Banks don’t even sell shares that are pledged to them, even as the share price falls. There’s no rule preventing them from doing that. It’s unlikely they will use the debt to equity conversion route unless the stock is in the doldrums. And therein lies the googly.

Price Cannot Be Less Than Face Value

Banks cannot convert at a price less than the face value of a share. In case of a deeply distressed asset, the price would already have fallen to below face value, in most circumstances. (Btw, Bhushan Steel is not even an NPA, and isn’t “distressed” yet. If it were, its share price would be much lower)

So the restriction of the conversion price being higher than face value will curtail a banker’s ability to convert.

So: No Positive For Banks

This news is not hugely positive for banks. We don’t know the specifics (SEBI’s press release is devoid of any useful details) so we’ll reserve final judgement. At best it will facilitate a distress sale and a very low price, and banks will have to write off a good part of their investment (since a buyer will definitely not pay what is owed to the banks, he’ll demand a lower price). The only good thing: banks can close off the loan and look forward, and take the loss. Closure is good.

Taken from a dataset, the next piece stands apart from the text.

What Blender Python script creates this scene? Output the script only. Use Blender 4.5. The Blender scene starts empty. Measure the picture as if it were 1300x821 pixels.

What banks really need to do is aggressively take action (on collateral) before the loan turns so bad it needs to convert to equity. This kind of pro-active behaviour has been missing in our fat, lazy banking system, other than in trying to sell insurance to old women, a skill they possess in abundance. This aggression, if applied to recovering NPAs, will be far more useful than requiring SEBI to relax norms so that they achieve closure on already dead investments.